New regulations may certainly shut down some shady areas. Maybe a lot of shady areas. Maybe they can make the financial markets much more sedate for a fairly long period. I don't know.

But - short of putting the whole system back into a much slower, more restricted mode, which would be crippling for the global corporations - it is inconceivable that the regulators could move quick enough to eliminate all the shade. It is also inconceivable that the regulators will ever get to know just how much "risk" is swilling around the system, and where.

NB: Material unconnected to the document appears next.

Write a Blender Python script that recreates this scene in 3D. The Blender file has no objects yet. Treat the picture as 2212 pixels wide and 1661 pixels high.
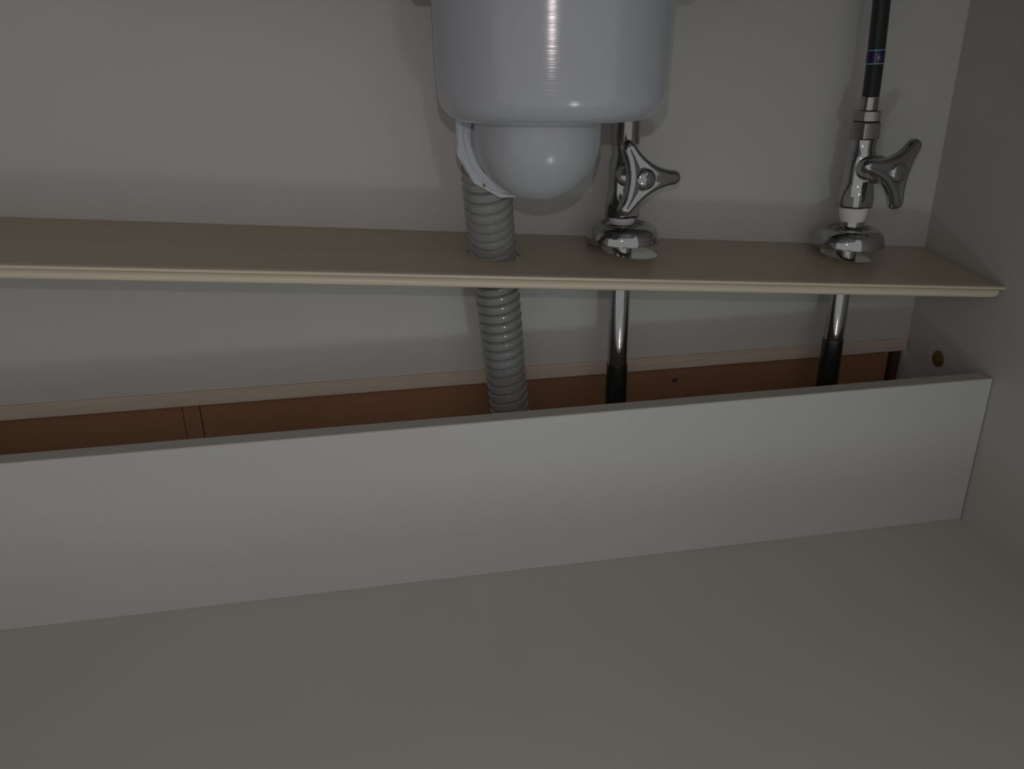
import bpy, bmesh, math, random
from mathutils import Vector, Matrix

# ------------------------------------------------------------------ camera
W, H = 2212, 1661
C = bpy.context.scene.collection
scn = bpy.context.scene
F_PX = 1697.81
cam_loc = Vector((-0.55397, -0.71196, 0.42204))
yaw, pitch, roll = -0.17188, -0.38374, -0.01354
def cam_axes():
    cy, sy, cp, sp, cr, sr = math.cos(yaw), math.sin(yaw), math.cos(pitch), math.sin(pitch), math.cos(roll), math.sin(roll)
    f = Vector((-sy*cp, cy*cp, sp)); r = Vector((cy, sy, 0)); u = r.cross(f)
    return r*cr + u*sr, r*(-sr) + u*cr, f
cr_, cu_, cf_ = cam_axes()
cd = bpy.data.cameras.new('camera'); cam = bpy.data.objects.new('camera', cd); C.objects.link(cam)
M = Matrix((cr_, cu_, -cf_)).transposed().to_4x4(); M.translation = cam_loc
cam.matrix_world = M
cd.sensor_fit = 'HORIZONTAL'; cd.sensor_width = 36.0; cd.lens = 36.0*F_PX/W
cd.clip_start = 0.01
scn.camera = cam

# ------------------------------------------------------------------ world, lights, exposure
w = bpy.data.worlds.new('room_light'); scn.world = w; w.use_nodes = True
w.node_tree.nodes['Background'].inputs[0].default_value = (1.0, 0.975, 0.97, 1)
w.node_tree.nodes['Background'].inputs[1].default_value = 0.355
scn.view_settings.view_transform = 'Standard'; scn.view_settings.look = 'None'
scn.view_settings.exposure = 0.0; scn.view_settings.gamma = 1.0
def lamp(name, kind, loc, aim, power, col, size, spot=None):
    l = bpy.data.lights.new(name, kind); l.energy = power; l.color = col
    if kind == 'AREA': l.shape = 'DISK'; l.size = size
    else: l.shadow_soft_size = size
    if spot: l.spot_size, l.spot_blend = spot
    o = bpy.data.objects.new(name, l); C.objects.link(o); o.location = loc
    o.rotation_euler = (Vector(aim) - Vector(loc)).to_track_quat('-Z', 'Y').to_euler()
    return o
FLASH = cam_loc + cu_*0.042
lamp('phone_flash', 'SPOT', FLASH, (-0.60, 0, 0.22), 0.95, (1.0, 0.86, 0.86), 0.003, (math.radians(125), 1.0))
lamp('work_lamp', 'SPOT', (-0.31, -0.82, -0.045), (-0.50, 0, 0.30), 1.15, (0.76, 1.0, 0.93), 0.022, (math.radians(120), 1.0))

# ------------------------------------------------------------------ materials
def mat(name, col, rough=0.5, metal=0.0, spec=0.5, bump=None, var=None, aniso=0.0, coat=0.0):
    m = bpy.data.materials.new(name); m.use_nodes = True; nt = m.node_tree; N = nt.nodes; L = nt.links
    b = N['Principled BSDF']
    b.inputs['Base Color'].default_value = (*col, 1); b.inputs['Roughness'].default_value = rough
    b.inputs['Metallic'].default_value = metal; b.inputs['Specular IOR Level'].default_value = spec
    b.inputs['Coat Weight'].default_value = coat
    tc = N.new('ShaderNodeTexCoord')
    if var:                                   # (scale xyz, amount)
        mp = N.new('ShaderNodeMapping'); mp.inputs['Scale'].default_value = var[0]
        L.new(tc.outputs['Object'], mp.inputs[0])
        n = N.new('ShaderNodeTexNoise'); n.inputs['Scale'].default_value = 1; n.inputs['Detail'].default_value = 4
        L.new(mp.outputs[0], n.inputs['Vector'])
        r = N.new('ShaderNodeValToRGB'); a = var[1]
        r.color_ramp.elements[0].position = 0.3; r.color_ramp.elements[1].position = 0.7
        r.color_ramp.elements[0].color = (*[c*(1-a) for c in col], 1); r.color_ramp.elements[1].color = (*[min(1, c*(1+a)) for c in col], 1)
        L.new(n.outputs['Fac'], r.inputs[0]); L.new(r.outputs[0], b.inputs['Base Color'])
    if bump:                                  # (scale xyz, strength, distance)
        mp = N.new('ShaderNodeMapping'); mp.inputs['Scale'].default_value = bump[0]
        L.new(tc.outputs['Object'], mp.inputs[0])
        n = N.new('ShaderNodeTexNoise'); n.inputs['Scale'].default_value = 1; n.inputs['Detail'].default_value = 3
        L.new(mp.outputs[0], n.inputs['Vector'])
        bp = N.new('ShaderNodeBump'); bp.inputs['Strength'].default_value = bump[1]; bp.inputs['Distance'].default_value = bump[2]
        L.new(n.outputs['Fac'], bp.inputs['Height']); L.new(bp.outputs[0], b.inputs['Normal'])
    if aniso:
        t = N.new('ShaderNodeTangent'); t.direction_type = 'RADIAL'; t.axis = 'Z'
        L.new(t.outputs[0], b.inputs['Tangent']); b.inputs['Anisotropic'].default_value = aniso
    return m
MELA = mat('white_melamine', (0.60, 0.595, 0.57), 0.42, spec=0.35, var=((6, 6, 6), 0.02), bump=((900, 900, 900), 0.05, 0.0002))
MELA_FLOOR = mat('cabinet_floor_laminate', (0.58, 0.555, 0.51), 0.5, spec=0.3, var=((5, 5, 5), 0.03), bump=((700, 700, 700), 0.08, 0.0002))
MELA_SIDE = mat('side_panel_melamine', (0.54, 0.52, 0.49), 0.5, spec=0.3, var=((6, 6, 6), 0.03), bump=((900, 900, 900), 0.05, 0.0002))
EDGEBAND = mat('edge_banding', (0.54, 0.51, 0.475), 0.5, var=((20, 200, 200), 0.04))
SHELFTOP = mat('beige_shelf_laminate', (0.53, 0.46, 0.335), 0.33, spec=0.4, var=((8, 60, 8), 0.04), bump=((600, 900, 600), 0.06, 0.0002))
CREAM = mat('cream_plastic', (0.72, 0.64, 0.50), 0.33, spec=0.5, var=((4, 40, 40), 0.03))
BATTEN = mat('cream_wood_strip', (0.66, 0.56, 0.46), 0.5, var=((14, 200, 240), 0.07))
BROWN = mat('brown_hardboard', (0.33, 0.175, 0.095), 0.55, var=((5, 20, 8), 0.12))
DARKRED = mat('dark_wood', (0.09, 0.036, 0.026), 0.6, var=((40, 40, 6), 0.2))
DARKGAP = mat('shadow_gap_board', (0.10, 0.06, 0.045), 0.7, var=((10, 10, 10), 0.2))
TRAPG = mat('brushed_grey_trap', (0.42, 0.44, 0.48), 0.15, metal=0.0, spec=0.75, bump=((8, 8, 2200), 0.15, 0.0004))
BOWLG = mat('glossy_grey_plastic', (0.41, 0.43, 0.46), 0.22, spec=0.5, var=((20, 20, 20), 0.02))
FLANGEG = mat('pale_grey_plastic', (0.60, 0.62, 0.66), 0.35)
HOSEG = mat('grey_hose_plastic', (0.28, 0.29, 0.29), 0.12, spec=1.0, var=((30, 30, 30), 0.05))
CHROME = mat('chrome', (0.47, 0.475, 0.475), 0.05, metal=1.0)
CHROME2 = mat('handle_chrome', (0.43, 0.44, 0.46), 0.09, metal=1.0)
NUTM = mat('satin_nickel_nut', (0.40, 0.375, 0.365), 0.17, metal=1.0)
TAPE = mat('white_sealing_tape', (0.80, 0.75, 0.78), 0.6, bump=((30, 30, 700), 0.5, 0.0005))
CHROME_DARK = mat('chrome_dark_reflection', (0.10, 0.105, 0.11), 0.22, metal=0.9, var=((60, 60, 60), 0.25))  # lower chrome pipe: its reflection of the dark gap is put into the colour
BLACK = mat('black_braided_rubber', (0.018, 0.024, 0.024), 0.30, spec=0.6)
NAVY = mat('navy_label', (0.006, 0.012, 0.075), 0.3)
CYAN = mat('pale_cyan_print', (0.20, 0.42, 0.45), 0.4)
SAND = mat('sand_print', (0.50, 0.33, 0.22), 0.4)
SCREW = mat('dark_screw_steel', (0.22, 0.21, 0.20), 0.3, metal=0.9)
CAPM = mat('olive_brown_plug', (0.15, 0.11, 0.035), 0.5, var=((300, 300, 300), 0.15))
PALEPRINT = mat('etched_mark', (0.16, 0.16, 0.17), 0.4, metal=0.6)
BASIN = mat('sink_steel', (0.30, 0.30, 0.31), 0.45, metal=0.6)

# ------------------------------------------------------------------ helpers
def obj(name, bm, m, parent=None, smooth=False, ang=35):
    me = bpy.data.meshes.new(name); bmesh.ops.recalc_face_normals(bm, faces=bm.faces); bm.to_mesh(me); bm.free()
    me.materials.append(m)
    if smooth:
        me.polygons.foreach_set('use_smooth', [True]*len(me.polygons)); me.set_sharp_from_angle(angle=math.radians(ang))
    o = bpy.data.objects.new(name, me); C.objects.link(o)
    if parent: o.parent = parent
    return o
def tag(o, label, cat, group=None):
    o['label'] = label; o['category'] = cat
    if group: o['group'] = group
    return o
def thing(name, label, cat, loc=(0, 0, 0), group=None):
    o = bpy.data.objects.new(name, None); C.objects.link(o); o.location = loc; o.empty_display_size = 0.02
    return tag(o, label, cat, group)
def struct(name, bm, m, **k):
    o = obj(name, bm, m, **k); o['kind'] = 'structure'; return o
def box(lo, hi, bev=0.0, seg=2, bm=None):
    bm = bm or bmesh.new(); vs = []
    for x in (lo[0], hi[0]):
        for y in (lo[1], hi[1]):
            for z in (lo[2], hi[2]): vs.append(bm.verts.new((x, y, z)))
    for f in ((0, 1, 3, 2), (4, 6, 7, 5), (0, 4, 5, 1), (2, 3, 7, 6), (0, 2, 6, 4), (1, 5, 7, 3)): bm.faces.new([vs[i] for i in f])
    bmesh.ops.recalc_face_normals(bm, faces=bm.faces)
    if bev: bmesh.ops.bevel(bm, geom=list(bm.edges), offset=bev, segments=seg, affect='EDGES')
    return bm
def frame_of(d):
    d = Vector(d).normalized(); a = Vector((0, 0, 1)) if abs(d.z) < 0.9 else Vector((1, 0, 0))
    u = a.cross(d).normalized(); return u, d.cross(u), d
def lathe(prof, n=64, org=(0, 0, 0), axis=(0, 0, 1), closed=False, bm=None, cap=(False, False), facets=None, rot=0.0):
    """prof: (radius, height) pairs; facets: number of flats instead of a round section"""
    bm = bm or bmesh.new(); u, v, d = frame_of(axis); org = Vector(org); rings = []
    if facets: n = facets
    for r, h in prof:
        ring = []
        for i in range(n):
            t = 2*math.pi*i/n + rot
            ring.append(bm.verts.new(org + d*h + (u*math.cos(t) + v*math.sin(t))*r))
        rings.append(ring)
    m = len(rings)
    for j in range(m if closed else m-1):
        a, b = rings[j], rings[(j+1) % m]
        for i in range(n): bm.faces.new((a[i], a[(i+1) % n], b[(i+1) % n], b[i]))
    if cap[0]: bm.faces.new(rings[0])
    if cap[1]: bm.faces.new(rings[-1])
    return bm
def smooth_path(pts, n):
    """Catmull-Rom through pts, n samples"""
    P = [Vector(p) for p in pts]; P = [P[0]*2-P[1]] + P + [P[-1]*2-P[-2]]; out = []
    segs = len(P)-3
    for k in range(n+1):
        t = k/n*segs; i = min(int(t), segs-1); t -= i; a, b, c, d = P[i:i+4]
        out.append(0.5*((2*b)+(c-a)*t+(2*a-5*b+4*c-d)*t*t+(3*b-a-3*c+d)*t**3))
    return out
def sweep(path, rad, n=48, bm=None, caps=True):
    """tube along path; rad(s, theta) gives the radius; parallel-transported frame"""
    bm = bm or bmesh.new(); rings = []; s = 0.0
    t0 = (path[1]-path[0]).normalized(); u = frame_of(t0)[0]
    for k, p in enumerate(path):
        t = (path[min(k+1, len(path)-1)]-path[max(k-1, 0)]).normalized()
        u = (u - t*u.dot(t)).normalized(); v = t.cross(u)
        if k: s += (p-path[k-1]).length
        rings.append([bm.verts.new(p + (u*math.cos(a)+v*math.sin(a))*rad(s, a)) for a in (2*math.pi*i/n for i in range(n))])
    for a, b in zip(rings, rings[1:]):
        for i in range(n): bm.faces.new((a[i], a[(i+1) % n], b[(i+1) % n], b[i]))
    if caps: bm.faces.new(rings[0]); bm.faces.new(rings[-1])
    return bm
def arc(cx, cz, r, a0, a1, n):
    return [(cx + r*math.cos(math.radians(a0+(a1-a0)*i/n)), cz + r*math.sin(math.radians(a0+(a1-a0)*i/n))) for i in range(n+1)]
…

How did the sub-prime mortgage crisis in the USA (a relatively small blip on the scale of the whole of global finance) spread so dramatically? Once the mortgage-based securities were known to be dodgy, no-one knew what else was dodgy or where it was. In a system which is all about moving risk about as slickly and quickly as possible, that is inevitable. It is also inevitable that once the music stops and bankers and others start looking hard at what is dodgy and what isn't, they find a lot more dodgy stuff than there appeared to be during the boom.

Inevitable, further, that the consequent winding-down of credit will in turn convert some previously sound financial paper to dodgy status. There is the same sort of snowball or "multiplier" effect in a credit crisis as there is in a crisis in production.

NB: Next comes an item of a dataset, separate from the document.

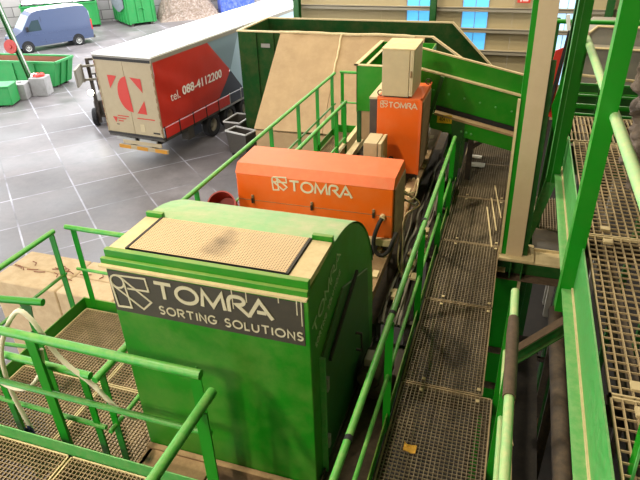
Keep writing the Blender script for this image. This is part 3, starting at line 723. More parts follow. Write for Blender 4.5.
# ================================================================== cables and hoses beside the conveyor
ct = thing('cable_tray', 'dark cable tray between the machines and the railing', 'tray', (-.85, 6, -.1))
build('tray', MB().box(-.96, -.70, 4.5, 9.0, .04, .05).box(-.97, -.96, 4.5, 9.0, .04, .12).box(-.70, -.69, 4.5, 9.0, .04, .12), 'dark', ct)
br_ = MB()
for y in (4.6, 5.9, 7.2, 8.5): br_.box(-.99, -.62, y-.03, y+.03, -.02, .04)
build('brackets', br_, 'dark', ct)
cabm = ['grey', 'black', 'black', 'grey', 'black', 'grey', 'grey', 'black']
for i in range(8):
    r_ = random.Random(i)
    P = [(-.94+.028*i+r_.uniform(-.03, .03), 4.5+.38*j, .075+r_.uniform(0, .06)) for j in range(12)]
    P[0] = (P[0][0], P[0][1], .06)
    tag(build('cable', MB().tube(smoothpath(P, 5), .010 if i % 3 else .016, 8), cabm[i]), ('pale grey' if cabm[i] == 'grey' else 'black')+' cable lying in the tray beside the railing', 'cable', ('grey' if cabm[i] == 'grey' else 'black')+' cables in the tray')
for i in range(5):
    r_ = random.Random(40+i)
    P = [(-1.0, 5.75+.03*i, .95-.05*i), (-.93+.01*i, 6.0, .75+r_.uniform(-.1, .15)), (-.93+r_.uniform(-.05, .08), 6.25, .72+r_.uniform(-.2, .2)), (-1.0+r_.uniform(-.05, .08), 6.05, .35+r_.uniform(-.1, .1)), (-.95, 5.6+r_.uniform(-.2, .2), .2), (-.92+.02*i, 5.3, .09)]
    tag(build('cable', MB().tube(smoothpath(P, 8), .009, 8), 'grey' if i % 2 else 'cream'), 'pale cable of the tangle hanging at the right end of the orange hood', 'cable', 'tangled cables at the orange hood')
hp = smoothpath([(-1.10, 5.20, .86), (-1.14, 5.17, .76), (-1.175, 5.16, .60), (-1.15, 5.15, .48), (-1.08, 5.15, .44), (-1.01, 5.16, .50), (-.97, 5.20, .62), (-.96, 5.28, .66)], 8)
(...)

So, we already have what some advocates of increased regulation, like the Australian economist Steve Keen, demand: "a financial system that serves capitalism"! The current system of global financial markets is inseparable from the system of global production and trade. Inseparable in broad outline, not in every detail; but it is also inevitable that the system will generate "aberrant" details of one sort or another.

The current crisis does not show that the financial system is an aberrant addition. It shows that the axiom that "the markets" rule - should rule, must rule - the guiding principle of all mainstream politics for twenty years now - is an anti-human, destructive dogma.